#### DATA ####
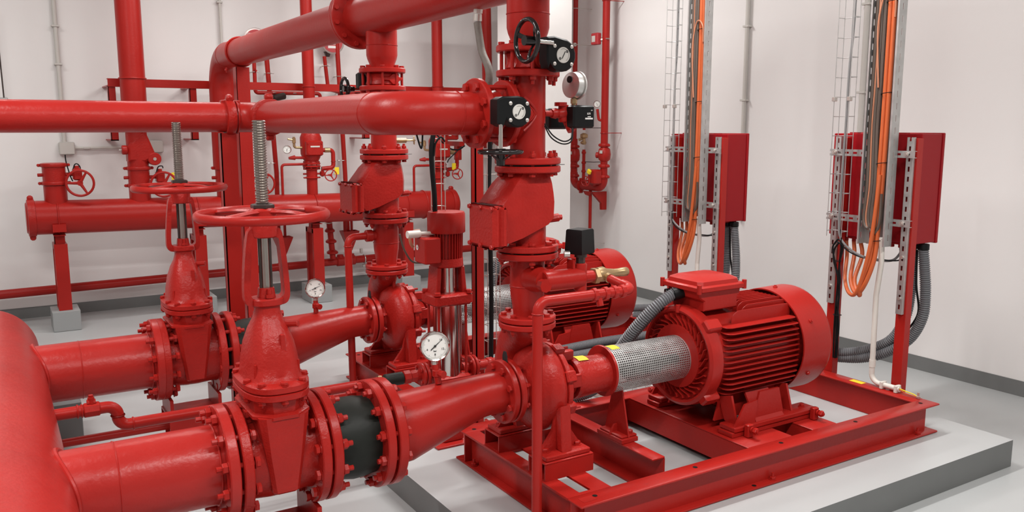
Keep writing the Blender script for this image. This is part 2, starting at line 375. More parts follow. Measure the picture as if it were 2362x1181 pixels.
# ------------------------------------------------------------------ pump
AZ = .615                                    # shaft height
def make_pump():
    t = thing('centrifugal_pump', (1.90, 2.89, .371), 'red end-suction pump of the near set, feeding the tall near riser', 'pump')
    c = V((0, 2.89, AZ))
    def at_x(x): return V((x, 2.89, AZ))
    # volute body
    b = MB()
    b.lathe([(0, .085), (.015, .078), (.03, .085), (.045, .115), (.055, .15), (.075, .178), (.10, .19), (.13, .192), (.155, .18), (.165, .165)], at_x(1.785), X1, 48)
    nk = spline([(1.88, 3.035, .60), (1.88, 3.035, .70), (1.875, 3.01, .78), (1.865, 2.95, .835), (1.858, 2.90, .87), (1.858, 2.89, .895)], 5)
    n = len(nk); b.tube(nk, [.085-.02*i/(n-1) for i in range(n)], 24)
    b.prism([(-.01, 0), (.01, 0), (.004, .11), (-.004, .11)], (1.875, 2.855, .79), (0, 1, 0), Z1, X1, .014)
    b.build('volute_casing', REDC, t)
    # back cover with lugs
    b = MB(); b.lathe([(0, .17), (.004, .176), (.024, .176), (.03, .168), (.034, .15), (.055, .135), (.08, .09), (.12, .07)], at_x(1.95), X1, 40)
    for i in range(8):
        a = 2*PI*(i+.5)/8; p = at_x(1.947)+V((0, math.cos(a)*.172, math.sin(a)*.172))
        R = Matrix.Rotation(a, 3, 'X'); b.box(p+V((.02, 0, 0)), (.05, .035, .05), .006, R)
    b.build('back_cover', REDC, t)
    bolts(t, at_x(1.975), X1, .176, 8, .013, .03, ph=.5, both=False, m=RED)
    flange(t, at_x(1.767), X1, .1325, .026); bolts(t, at_x(1.7505), X1, .107, 8, .0145, .062, ext=.010)
    flange(t, (1.858, 2.89, .889), Z1, .119, .024); bolts(t, (1.858, 2.89, .902), Z1, .098, 8, .0135, .054, ext=.008, flip=True)
    # feet
    for s in (-1, 1):
        b = MB(); yc = 2.89+s*.18
        b.bb((1.80, yc-.055, .371), (2.02, yc+.055, .393), .004)
        b.prism([(-.045, 0), (.05, 0), (.02, .16), (-.03, .19)] if s < 0 else [(-.05, 0), (.045, 0), (.03, .19), (-.02, .16)], (1.885, yc, .392), (0, 1, 0), Z1, X1, .05, .004)
        b.prism([(1.81, .393), (2.01, .393), (1.955, .47), (1.93, .56), (1.89, .56), (1.87, .47)], (0, yc-s*.01-.009, 0), X1, Z1, Y1, .018)
        b.build('foot', REDC, t)
        fb = mesh_of('foot_bolt', lambda q: (q.cyl((0, 0, 0), (0, 0, .003), .02, n=14), hexp(q, .003, .016, .0155)), RED)
        place(fb, 'bolt', t, (1.83, yc, .393)); place(fb, 'bolt', t, (1.99, yc, .393))
    # bearing housing and lantern
    b = MB()
    b.lathe([(0, .088), (.01, .092), (.03, .090), (.16, .082), (.175, .088), (.20, .088), (.205, .06)], at_x(2.075), X1, 36)
    b.build('bearing_housing', REDC, t)
    for lo, hi in (((2.02, 2.875, .70), (2.09, 2.905, .745)), ((2.02, 2.80, .60), (2.08, 2.815, .66)), ((2.02, 2.965, .60), (2.08, 2.98, .66))): b = MB(); b.bb(lo, hi, .004); b.build('bracket_rib', REDC, t)
    b = MB(); b.cyl(at_x(2.01), at_x(2.10), .022, n=16); b.build('shaft', SS, t)
    b = MB(); b.prism([(-.085, 0), (.085, 0), (.03, .22), (-.03, .22)], (2.345, 2.89, .318), Y1, Z1, X1, .008); b.prism([(2.305, .317), (2.395, .317), (2.36, .36), (2.33, .36)], (0, 2.886, 0), X1, Z1, Y1, .01)
    b.bb((2.31, 2.81, .317), (2.40, 2.97, .327), .003)
    b.tube([(2.349, 2.89, .52), (2.27, 2.89, .535)], .012, 8); b.build('support_bracket', RED, t)
    place(fb, 'bolt', t, (2.375, 2.835, .327)); place(fb, 'bolt', t, (2.375, 2.945, .327))
    b = MB(); 
    P = [(x, r) for x, r in ((2.10, .093), (2.155, .0905))]
    for i in range(2):
        r0 = [V((P[i][0], 2.89+P[i][1]*math.sin(a), AZ+P[i][1]*math.cos(a))) for a in [(-.42+.14*k) for k in range(5)]]
        if i == 0: ra = r0
        else: b.grid([ra, r0], close=False)
    tag(b.build('sticker', YEL, t), 'yellow rectangular sticker')
    return t
pump = make_pump()

# ------------------------------------------------------------------ coupling guard
def make_guard():
    t = thing('coupling_guard', (2.45, 2.89, .50), 'perforated metal coupling guard in front of the near motor', 'coupling guard')
    x0, x1, r = 2.262, 2.70, .104; c = V((0, 2.89, AZ+.008)); nu, nv = 62, 40
    b = MB(); vs = []; fs = []
    def P(i, j):
        a = 2*PI*i/nu; return (x0+(x1-x0)*j/nv, c.y+r*math.cos(a), c.z+r*math.sin(a))
    idx = {}
    def vid(i, j):
        k = (round((i % nu)*4)/4, round(j*4)/4)
        if k not in idx: idx[k] = len(b.v); b.v.append(V(P(i, j)))
        return idx[k]
    h = .20
    for j in range(nv):
        for i in range(nu):
            O = [(i, j), (i+1, j), (i+1, j+1), (i, j+1)]; I = [(i+h, j+h), (i+1-h, j+h), (i+1-h, j+1-h), (i+h, j+1-h)]
            edge = j < 1 or j > nv-2
            if edge: b.quad(*[vid(*q) for q in O]); continue
            for k in range(4):
                q = (k+1) % 4; b.quad(vid(*O[k]), vid(*O[q]), vid(*I[q]), vid(*I[k]))
    tag(b.build('perforated_shell', GALV, t, smooth=60), 'galvanized sheet tube full of small square holes')
    b = MB(); b.lathe([(0, .03), (0, .113), (.004, .115), (.010, .115), (.012, .112), (.012, .03)], V((2.25, c.y, c.z)), X1, 40)
    b.build('end_plate', RED, t)
    b = MB(); b.cyl((2.262, c.y, AZ), (2.70, c.y, AZ), .024, n=16); b.cyl((2.40, c.y, AZ), (2.47, c.y, AZ), .06, n=24); b.cyl((2.48, c.y, AZ), (2.56, c.y, AZ), .06, n=24); b.build('shaft_coupling', DSTEEL, t)
    b = MB(); ra = None
    for x in (2.285, 2.33):
        r0 = [V((x, c.y+(r+.0012)*math.sin(a), c.z+(r+.0012)*math.cos(a))) for a in [(-.32+.11*k) for k in range(6)]]
        if ra: b.grid([ra, r0], close=False)
        ra = r0
    tag(b.build('sticker', YEL, t), 'yellow rectangular sticker')
    return t
guard = make_guard()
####
> [TASK GOAL]:
Repeat the material above verbatim. Leave the pictures behind.

> [COMPLETE OUTPUT]:
Keep writing the Blender script for this image. This is part 2, starting at line 375. More parts follow. Measure the picture as if it were 2362x1181 pixels.
# ------------------------------------------------------------------ pump
AZ = .615                                    # shaft height
def make_pump():
    t = thing('centrifugal_pump', (1.90, 2.89, .371), 'red end-suction pump of the near set, feeding the tall near riser', 'pump')
    c = V((0, 2.89, AZ))
    def at_x(x): return V((x, 2.89, AZ))
    # volute body
    b = MB()
    b.lathe([(0, .085), (.015, .078), (.03, .085), (.045, .115), (.055, .15), (.075, .178), (.10, .19), (.13, .192), (.155, .18), (.165, .165)], at_x(1.785), X1, 48)
    nk = spline([(1.88, 3.035, .60), (1.88, 3.035, .70), (1.875, 3.01, .78), (1.865, 2.95, .835), (1.858, 2.90, .87), (1.858, 2.89, .895)], 5)
    n = len(nk); b.tube(nk, [.085-.02*i/(n-1) for i in range(n)], 24)
    b.prism([(-.01, 0), (.01, 0), (.004, .11), (-.004, .11)], (1.875, 2.855, .79), (0, 1, 0), Z1, X1, .014)
    b.build('volute_casing', REDC, t)
    # back cover with lugs
    b = MB(); b.lathe([(0, .17), (.004, .176), (.024, .176), (.03, .168), (.034, .15), (.055, .135), (.08, .09), (.12, .07)], at_x(1.95), X1, 40)
    for i in range(8):
        a = 2*PI*(i+.5)/8; p = at_x(1.947)+V((0, math.cos(a)*.172, math.sin(a)*.172))
        R = Matrix.Rotation(a, 3, 'X'); b.box(p+V((.02, 0, 0)), (.05, .035, .05), .006, R)
    b.build('back_cover', REDC, t)
    bolts(t, at_x(1.975), X1, .176, 8, .013, .03, ph=.5, both=False, m=RED)
    flange(t, at_x(1.767), X1, .1325, .026); bolts(t, at_x(1.7505), X1, .107, 8, .0145, .062, ext=.010)
    flange(t, (1.858, 2.89, .889), Z1, .119, .024); bolts(t, (1.858, 2.89, .902), Z1, .098, 8, .0135, .054, ext=.008, flip=True)
    # feet
    for s in (-1, 1):
        b = MB(); yc = 2.89+s*.18
        b.bb((1.80, yc-.055, .371), (2.02, yc+.055, .393), .004)
        b.prism([(-.045, 0), (.05, 0), (.02, .16), (-.03, .19)] if s < 0 else [(-.05, 0), (.045, 0), (.03, .19), (-.02, .16)], (1.885, yc, .392), (0, 1, 0), Z1, X1, .05, .004)
        b.prism([(1.81, .393), (2.01, .393), (1.955, .47), (1.93, .56), (1.89, .56), (1.87, .47)], (0, yc-s*.01-.009, 0), X1, Z1, Y1, .018)
        b.build('foot', REDC, t)
        fb = mesh_of('foot_bolt', lambda q: (q.cyl((0, 0, 0), (0, 0, .003), .02, n=14), hexp(q, .003, .016, .0155)), RED)
        place(fb, 'bolt', t, (1.83, yc, .393)); place(fb, 'bolt', t, (1.99, yc, .393))
    # bearing housing and lantern
    b = MB()
    b.lathe([(0, .088), (.01, .092), (.03, .090), (.16, .082), (.175, .088), (.20, .088), (.205, .06)], at_x(2.075), X1, 36)
    b.build('bearing_housing', REDC, t)
    for lo, hi in (((2.02, 2.875, .70), (2.09, 2.905, .745)), ((2.02, 2.80, .60), (2.08, 2.815, .66)), ((2.02, 2.965, .60), (2.08, 2.98, .66))): b = MB(); b.bb(lo, hi, .004); b.build('bracket_rib', REDC, t)
    b = MB(); b.cyl(at_x(2.01), at_x(2.10), .022, n=16); b.build('shaft', SS, t)
    b = MB(); b.prism([(-.085, 0), (.085, 0), (.03, .22), (-.03, .22)], (2.345, 2.89, .318), Y1, Z1, X1, .008); b.prism([(2.305, .317), (2.395, .317), (2.36, .36), (2.33, .36)], (0, 2.886, 0), X1, Z1, Y1, .01)
    b.bb((2.31, 2.81, .317), (2.40, 2.97, .327), .003)
    b.tube([(2.349, 2.89, .52), (2.27, 2.89, .535)], .012, 8); b.build('support_bracket', RED, t)
    place(fb, 'bolt', t, (2.375, 2.835, .327)); place(fb, 'bolt', t, (2.375, 2.945, .327))
    b = MB(); 
    P = [(x, r) for x, r in ((2.10, .093), (2.155, .0905))]
    for i in range(2):
        r0 = [V((P[i][0], 2.89+P[i][1]*math.sin(a), AZ+P[i][1]*math.cos(a))) for a in [(-.42+.14*k) for k in range(5)]]
        if i == 0: ra = r0
        else: b.grid([ra, r0], close=False)
    tag(b.build('sticker', YEL, t), 'yellow rectangular sticker')
    return t
pump = make_pump()

# ------------------------------------------------------------------ coupling guard
def make_guard():
    t = thing('coupling_guard', (2.45, 2.89, .50), 'perforated metal coupling guard in front of the near motor', 'coupling guard')
    x0, x1, r = 2.262, 2.70, .104; c = V((0, 2.89, AZ+.008)); nu, nv = 62, 40
    b = MB(); vs = []; fs = []
    def P(i, j):
        a = 2*PI*i/nu; return (x0+(x1-x0)*j/nv, c.y+r*math.cos(a), c.z+r*math.sin(a))
    idx = {}
    def vid(i, j):
        k = (round((i % nu)*4)/4, round(j*4)/4)
        if k not in idx: idx[k] = len(b.v); b.v.append(V(P(i, j)))
        return idx[k]
    h = .20
    for j in range(nv):
        for i in range(nu):
            O = [(i, j), (i+1, j), (i+1, j+1), (i, j+1)]; I = [(i+h, j+h), (i+1-h, j+h), (i+1-h, j+1-h), (i+h, j+1-h)]
            edge = j < 1 or j > nv-2
            if edge: b.quad(*[vid(*q) for q in O]); continue
            for k in range(4):
                q = (k+1) % 4; b.quad(vid(*O[k]), vid(*O[q]), vid(*I[q]), vid(*I[k]))
    tag(b.build('perforated_shell', GALV, t, smooth=60), 'galvanized sheet tube full of small square holes')
    b = MB(); b.lathe([(0, .03), (0, .113), (.004, .115), (.010, .115), (.012, .112), (.012, .03)], V((2.25, c.y, c.z)), X1, 40)
    b.build('end_plate', RED, t)
    b = MB(); b.cyl((2.262, c.y, AZ), (2.70, c.y, AZ), .024, n=16); b.cyl((2.40, c.y, AZ), (2.47, c.y, AZ), .06, n=24); b.cyl((2.48, c.y, AZ), (2.56, c.y, AZ), .06, n=24); b.build('shaft_coupling', DSTEEL, t)
    b = MB(); ra = None
    for x in (2.285, 2.33):
        r0 = [V((x, c.y+(r+.0012)*math.sin(a), c.z+(r+.0012)*math.cos(a))) for a in [(-.32+.11*k) for k in range(6)]]
        if ra: b.grid([ra, r0], close=False)
        ra = r0
    tag(b.build('sticker', YEL, t), 'yellow rectangular sticker')
    return t
guard = make_guard()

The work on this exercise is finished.